Coheed and Cambria on Why Their Nerdy Comic-Book Saga Had to End
A long time ago, in a galaxy far, far away, the story behind Coheed and Cambria was born. Well, not quite. A combination of dystopic science fiction and old-school fantasy – as well as the basis of the band’s intrepid first seven albums – frontman Claudio Sanchez conceived of the narrative in 1998, while spending a month in Paris, France. It would become The Amory Wars, an epic comic book series circling the lives (and descendants) of Coheed and Cambria, who Sanchez calls the “Adam and Eve” of his complex alternate universe.
Yet, after almost 20 years since its creation, Sanchez told Rolling Stone why the saga needed a rest. “I always have a hard time confessing myself with lyrics,” Sanchez says. “My real life was just dirty. I created the idea of The Amory Wars as a mask. I was very shy and introverted. It was a way to confess my [feelings] without giving myself to the listeners… Not letting the audience in.”
Having already concluded the central narrative of The Amory Wars, Sanchez wrote the 2015 release of Coheed and Cambria’s eighth album, The Color Before the Sun, ready to get real with his listeners.
“I started to create songs that didn’t fall within the lines of what I had created for Coheed and Cambria.” Sanchez explains. “Then my wife [writer Chondra Echert] told me that we were pregnant. None of that mattered anymore. My love for her resonated in the record, the prospect of fatherhood started to resonate. Now, my wife and I, we also write comic books together, we collaborate on art, but there we were, on the top of world, about to collaborate on life.”
Now, Sanchez’s small Brooklyn apartment was neither longer suffice to write a record, nor to raise a family.
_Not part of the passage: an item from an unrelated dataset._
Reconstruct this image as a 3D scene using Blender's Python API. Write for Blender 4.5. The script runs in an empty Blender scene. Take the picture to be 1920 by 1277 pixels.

Followed by the birth of his son Atlas, now 18 months old, Sanchez and his wife discovered their country home in Upstate New York had been ransacked by scheming marijuana tycoons.
“It had been vandalized and turned into a $300,000-a-month grow house operation,” Sanchez says.
It prompted the singer-songwriter into action — by taking back his house and writing his most personal, straightforward music yet. “I wanted the songs to speak for themselves,” he says. “Now that I’m 37 years old, I don’t need the mask at this point in my life.”
Sanchez is currently working on a supplementary story to The Amory Wars, which will develop independently from Coheed and Cambria.
The Color Before the Sun is out now on 300 Entertainment. The band is currently touring the United States, with support from post-hardcore legends Glassjaw, as well as I The Mighty and Silver Snakes.